Livestream Shopping Is Huge In China — Will It Fly Elsewhere?

Streaming video channels of people shopping has been booming in China, and is beginning to win over customers abroad as a cheap and cheerful way of selling products to millions of consumers glued to the screen.

A A female volunteer promotes spring tea products via on-line live streaming on a pretty mountain surrounded by tea plants.

In Beijing, selling spring tea products via on-line live streaming.

Xinhua / ZUMA
Gwendolyn Ledger

SANTIAGO — TikTok, owned by Chinese tech firm ByteDance, has spent more than $500 million to break into online retailing. The app, best known for its short, comical videos, launched TikTok Shop in August, aiming to sell Chinese products in the U.S. and compete with other Chinese firms like Shein and Temu.

Tik Tok Shop will have three sections, including a live or livestream shopping channel, allowing users to buy while watching influencers promote a product.

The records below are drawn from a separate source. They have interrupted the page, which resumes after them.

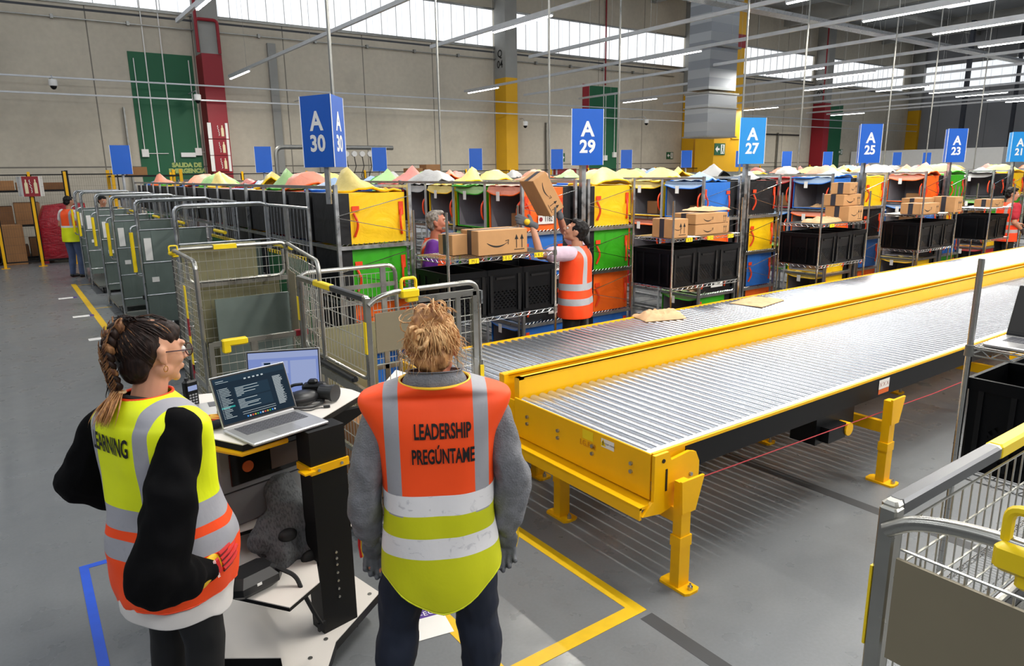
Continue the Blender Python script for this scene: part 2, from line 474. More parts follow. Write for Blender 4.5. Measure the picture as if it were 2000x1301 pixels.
# ------------------------------------------------------------------ roller conveyors
def _conv():
    CZ = .75; P = .0715; R = .0308
    def rollers(c, y0, y1, x0, n_all):
        me = MB().cyl((0, y0, 0), (0, y1, 0), R, n=18).mesh('roller', mat['roller'], True)
        try: me.set_sharp_from_angle(angle=radians(50))
        except Exception: pass
        for i in range(min(n_all, 100)):
            o = link('roller', me, c, (x0+i*P, 0, CZ-R))
        if n_all > 100:
            mb = MB()
            for i in range(100, n_all): mb.cyl((x0+i*P, y0, CZ-R), (x0+i*P, y1, CZ-R), R, n=10)
            o = mb.build('rollers', mat['roller'], c, smooth=True); o['kind'] = 'stuff'
        mb = MB()                                   # dark bearing ends along both rails
        for i in range(min(n_all, 110)):
            x = x0+i*P+P/2
            mb.box((x, y0+.012, CZ-.03), (.022, .02, .022)); mb.box((x, y1-.012, CZ-.03), (.022, .02, .022))
        mb.build('bearing_blocks', mat['blackp'], c)
    # near conveyor
    c = thing('roller_conveyor', 'near roller conveyor with yellow end plate, black side beam and yellow legs', 'conveyor', (0, 0, 0))
    x0, x1, ya, yb = 2.5, 27.0, 2.29, 3.44
    rollers(c, ya+.05, yb-.01, x0+.045, 200)
    e = MB(); e.b2((x0-.012, ya, .50), (x0, yb+.02, CZ+.002), bev=.003); e.b2((x0-.012, yb+.02, .50), (x0, yb+.09, CZ-.02))
    e.build('end_plate', mat['yel'], c)
    b = MB(); b.b2((x0-.1, ya-.02, .475), (x0+.09, yb+.05, .49)); b.b2((x0-.1, ya-.02, .42), (x0-.085, yb+.05, .485))
    b.build('lower_ledge', mat['yel'], c)
    s = MB(); s.b2((x0+.25, ya-.004, .60), (x1, ya+.02, CZ-.004)); s.build('side_beam', mat['black'], c)
    s = MB(); s.b2((x0, ya+.018, CZ-.02), (x1, ya+.05, CZ)); s.build('top_flange', mat['white'], c)
    s = MB(); s.b2((x0, ya-.01, CZ-.012), (x1, ya+.004, CZ+.004)); s.b2((x0, ya+.02, CZ-.15), (x0+.25, ya+.0, CZ-.004)); s.build('edge_strip', mat['yel'], c)
    # side bracket at the near corner
    k = MB(); M = Matrix.Rotation(pi/2, 3, 'X')
    poly = [(x0-.012, .50), (x0-.012, CZ), (x0+.09, CZ), (x0+.11, .70), (x0+.25, .715), (x0+.30, .70), (x0+.33, .64), (x0+.33, .52), (x0+.22, .45), (x0+.04, .42), (x0-.09, .44), (x0-.02, .50)]
    k.prism(poly, 0, .02, Matrix.Translation((0, ya, 0)).to_3x3() @ M if False else M)
    for i in range(len(k.v)): v = k.v[i]; k.v[i] = (v[0], v[1]+ya-.012, v[2])
    k.build('corner_bracket', mat['yel'], c)
    sl = MB(); sl.box((x0+.075, ya-.034, .60), (.012, .004, .12)); sl.cyl((x0+.05, ya-.03, .71), (x0+.05, ya-.037, .71), .011, n=12); sl.build('bracket_slots', mat['ink'], c)
    bm_ = MB().cyl((0, 0, 0), (-.012, 0, 0), .011, n=6).mesh('bolt', mat['galv'])
    for y in (3.32, 3.02, 2.72, 2.42):
        for z in (.615, .66): link('bolt', bm_, c, (x0-.012, y, z))
    bm2 = MB().cyl((0, 0, 0), (0, -.012, 0), .011, n=6).mesh('bolt', mat['galv'])
    for x, z in ((x0+.15, .545), (x0+.26, .585), (x0+.28, .54)): link('bolt', bm2, c, (x, ya-.032, z))
    # guard panels
    g = MB(); g.b2((x0+.02, 3.45, CZ-.13), (x1, 3.475, CZ+.12)); g.b2((x0+.02, 3.45, CZ+.108), (x1, 3.50, CZ+.12)); g.b2((x0+.02, 3.45, CZ-.2), (x0+.06, 3.5, CZ+.12))
    g.build('guard_rail', mat['yel'], c)
    g = MB(); g.b2((x0, 3.61, CZ-.2), (x1, 3.63, CZ+.12)); g.b2((x0, 3.59, CZ+.11), (x1, 3.635, CZ+.122)); g.b2((x0-.005, 3.58, CZ-.2), (x0+.03, 3.635, CZ+.12))
    g.build('guard_rail', mat['yel'], c)
    mb = MB()
    for i in range(16): mb.b2((x0+.4+1.5*i, 3.5, CZ-.1), (x0+.44+1.5*i, 3.6, CZ+.05))
    mb.build('guard_brackets', mat['yel'], c)
    # legs
    def leg(x, y, parent, top=.47, brace=True):
        l = MB()
        l.b2((x-.04, y-.03, 0.012), (x+.04, y+.03, .26)); l.b2((x-.035, y-.028, .26), (x+.035, y+.028, top))
        l.b2((x-.045, y-.034, .24), (x+.045, y+.034, .3))
        pl = [(x-.16, y-.03), (x-.14, y-.055), (x+.14, y-.055), (x+.16, y-.03), (x+.16, y+.03), (x+.14, y+.055), (x-.14, y+.055), (x-.16, y+.03)]
        pl = [(x+(q[1]-y)*1.0, y+(q[0]-x)*.62) for q in pl]
        l.prism(pl, 0, .014)
        o = l.build('leg', mat['yel'], parent)
        MB().cyl((x, y-.075, .012), (x, y-.075, .035), .014, n=6).cyl((x, y-.075, .03), (x, y-.075, .05), .006, n=8).build('foot_bolt', mat['galv'], o)
        return o
    for i in range(8):
        x = 2.64+2.1*i
        leg(x, 2.2, c, .60); leg(x, 3.17, c)
        br = MB(); br.b2((x-.02, 2.2, .36), (x+.02, 3.17, .44)); br.build('cross_beam', mat['yel'], c)
        k = MB(); M2 = Matrix.Rotation(pi/2, 3, 'X'); k.prism([(x-.05, .44), (x+.05, .44), (x+.11, .62), (x-.06, .62)], 0, .015, M2)
        for j in range(len(k.v)): v = k.v[j]; k.v[j] = (v[0], v[1]+2.17, v[2])
        k.build('leg_bracket', mat['yel'], c)
    mo = MB(); mo.b2((4.05, 2.32, .40), (4.5, 2.5, .58)); mo.b2((4.1, 2.26, .42), (4.3, 2.36, .52)); mo.build('drive_unit', mat['blackp'], c)
    MB().cyl((4.33, 2.34, .47), (4.33, 2.25, .47), .045, n=16).build('pulley', mat['yel'], c)
    for y in (2.7, 3.0): MB().b2((2.6, y, .38), (2.8, y+.12, .47)).build('motor_box', mat['blackp'], c)
    tag(MB().tube([(2.83, 2.27, .53), (5.5, 2.24, .49), (9.5, 2.24, .5), (26, 2.24, .5)], .0035, 6).build('red_pull_cord', plain('red_cord', '#a31220', .5)), 'thin red emergency pull cord stretched under the black side beam', 'cord')
    # stickers
    def sticker(nm, M, w, h, m_, par): 
        q = MB().quad((-w/2, -h/2, 0), (w/2, -h/2, 0), (w/2, h/2, 0), (-w/2, h/2, 0)); me = q.mesh(nm, m_); me.transform(M); return link(nm, me, par)
    Mx = lambda y, z: plane_M((x0-.0135, y, z), (0, -1, 0), (0, 0, 1))
    sticker('warning_label', Mx(2.60, .705), .10, .05, mat['paper'], c)
    me = bpy.data.meshes.new('warning_triangle'); me.from_pydata([(-.022, -.018, 0), (.022, -.018, 0), (0, .022, 0)], [], [(0, 1, 2)]); me.materials.append(mat['yel2']); me.transform(Mx(2.635, .705) @ Matrix.Translation((0, 0, .001))); link('warning_triangle', me, c)
    lettering('warning_text', '!', .03, Mx(2.635, .703) @ Matrix.Translation((0, 0, .002)), mat['ink'], c, .002)
    lettering('label_text', 'ATRAP. MANO', .013, Mx(2.585, .705) @ Matrix.Translation((0, 0, .002)), mat['ink'], c)
    sticker('rating_plate', Mx(2.76, .71), .09, .055, mat['yel2'], c)
    lettering('plate_text', 'I.G.F.M', .045, Mx(2.76, .655) @ Matrix.Translation((0, 0, .002)), plain('faded_orange_print', '#d08a08', .6), c, .001)
    S = lambda x, z: plane_M((x, ya-.0062, z), (1, 0, 0), (0, 0, 1))
    sticker('warning_label', S(4.80, .685), .14, .07, mat['paper'], c); sticker('warning_label', S(4.80, .635), .14, .035, plain('orange_label', '#d8641a', .5), c)
    lettering('label_text', '\u2715 \u2715 \u2715', .04, S(4.80, .685) @ Matrix.Translation((0, 0, .001)), mat['red_paint'], c)
    # far conveyor
    c2 = thing('roller_conveyor', 'far roller conveyor running beside the shelving, two paper mailers lying on it', 'conveyor', (0, 0, 0))
    rollers(c2, 3.66, 4.75, 2.40, 200)
    s = MB(); s.b2((2.35, 4.75, CZ-.16), (17, 4.79, CZ+.0)); s.b2((2.35, 3.64, CZ-.16), (17, 3.66, CZ-.005)); s.b2((2.34, 3.64, CZ-.16), (2.36, 4.79, CZ-.01)); s.build('side_beam', mat['yel'], c2)
    s = MB(); s.b2((2.35, 4.752, CZ), (17, 4.775, CZ+.004)); s.build('top_flange', mat['yel'], c2)
    for i in range(7): leg(2.9+2.1*i, 4.7, c2, .6); leg(2.9+2.1*i, 3.75, c2, .6)
_conv()

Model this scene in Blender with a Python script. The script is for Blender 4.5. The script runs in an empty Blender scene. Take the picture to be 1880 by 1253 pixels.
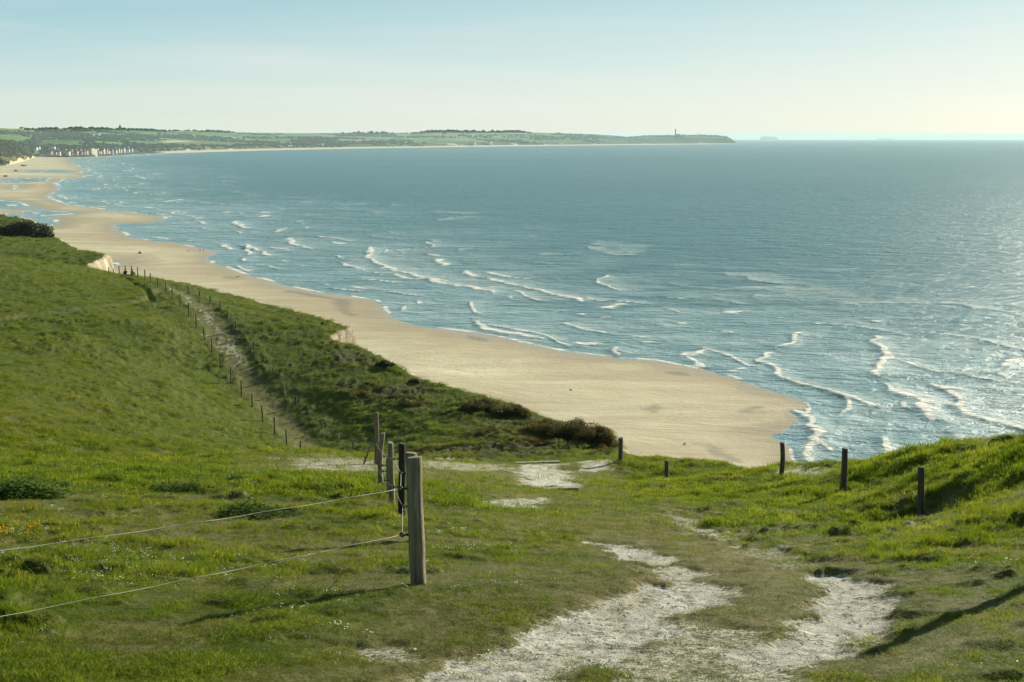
import bpy, bmesh, math, random
import numpy as np
from mathutils import Vector, Matrix

# ------------------------------------------------------------------ camera, sky, sun, exposure
H = 60.0                      # eye height above the sea
F = 2000.0                    # focal length in pixels of the 1880 px wide photograph
EARTH = 7.4e6                 # effective earth radius (with refraction)
EYE_ROW = 248.3
PITCH = math.atan((626.5 - EYE_ROW) / F)
SUN_AZ, SUN_EL = 43.0, 19.0   # degrees to the right of the view, and up

sc = bpy.context.scene
COL = sc.collection
cam_d = bpy.data.cameras.new('camera'); cam = bpy.data.objects.new('camera', cam_d); COL.objects.link(cam)
cam.location = (0, 0, H); cam.rotation_euler = (math.pi/2 - PITCH, 0, 0)
cam_d.sensor_width = 36; cam_d.lens = 36 * F / 1880; cam_d.clip_start = 0.2; cam_d.clip_end = 200000
sc.camera = cam

SKY_STOPS = [(0.0, (0.96, 0.99, 0.88)), (0.025, (0.88, 0.97, 0.90)), (0.06, (0.69, 0.88, 0.90)), (0.12, (0.39, 0.69, 0.80)), (0.30, (0.17, 0.34, 0.44)), (1.0, (0.05, 0.13, 0.23))]
world = bpy.data.worlds.new('World'); sc.world = world; world.use_nodes = True
wn = world.node_tree; wn.nodes.clear()
def wnode(t, **k):
    n = wn.nodes.new(t)
    for a, b in k.items(): setattr(n, a, b)
    return n
sky = wnode('ShaderNodeTexSky', sky_type='NISHITA', sun_disc=False, sun_elevation=math.radians(SUN_EL),
            sun_rotation=math.radians(SUN_AZ), altitude=60, air_density=1.0, dust_density=1.0, ozone_density=1.0)
tint = wnode('ShaderNodeMix', data_type='RGBA', blend_type='MULTIPLY'); tint.inputs[0].default_value = 1
tint.inputs[7].default_value = (0.80, 1.0, 1.05, 1)
L = wn.links.new
tc = wnode('ShaderNodeTexCoord'); sep = wnode('ShaderNodeSeparateXYZ'); L(tc.outputs['Generated'], sep.inputs[0])
def wramp(fac, stops):
    r = wnode('ShaderNodeValToRGB'); e = r.color_ramp.elements
    while len(e) < len(stops): e.new(0.5)
    for i, (p, c) in enumerate(stops): e[i].position = p; e[i].color = (*c, 1)
    L(fac, r.inputs[0]); return r.outputs[0]
def wmix(f, a, b, bt='MIX'):
    m = wnode('ShaderNodeMix', data_type='RGBA', blend_type=bt)
    for s_, v in ((0, f), (6, a), (7, b)):
        if isinstance(v, (int, float)): m.inputs[s_].default_value = v
        elif isinstance(v, tuple): m.inputs[s_].default_value = (*v, 1)
        else: L(v, m.inputs[s_])
    return m.outputs[2]
# measured spring-evening air: pale cream at the horizon, teal above, warmer towards the sun
grad = wramp(sep.outputs['Z'], SKY_STOPS)
az = wnode('ShaderNodeVectorMath', operation='DOT_PRODUCT'); L(tc.outputs['Generated'], az.inputs[0])
az.inputs[1].default_value = (math.sin(math.radians(SUN_AZ)), math.cos(math.radians(SUN_AZ)), 0)
side = wramp(az.outputs['Value'], [(0.35, (0, 0, 0)), (1.0, (1, 1, 1))])
grad = wmix(side, wmix(1.0, grad, (0.86, 0.91, 0.90), 'MULTIPLY'), wmix(0.38, grad, (0.98, 0.96, 0.86)))
g10 = wnode('ShaderNodeVectorMath', operation='SCALE'); L(grad, g10.inputs[0]); g10.inputs['Scale'].default_value = 10.0
L(sky.outputs[0], tint.inputs[6])
skyc = wmix(0.88, tint.outputs[2], g10.outputs[0])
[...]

This choice was strategic: in the past year, live shopping has become a significant trend in online retailing both in the U.S. and Latin America. While still an evolving technology, in principle, it promises good returns and lower costs.

Chilean Carlos O'Rian Herrera, co-founder of Fira Onlive, an online sales consultancy, told América Economía that live shopping has a much higher catchment rate than standard website retailing. If traditional e-commerce has a rate of one or two purchases per 100 visits to your site, live shopping can hike the ratio to 19%.

Live shopping has thrived in China and the recent purchases of shopping platforms in some Latin American countries suggests firms are taking an interest. In the United States, live shopping generated some $20 billion in sales revenues in 2022, according to consultants McKinsey. This constituted 2% of all online sales, but the firm believes the ratio may become 20% by 2026.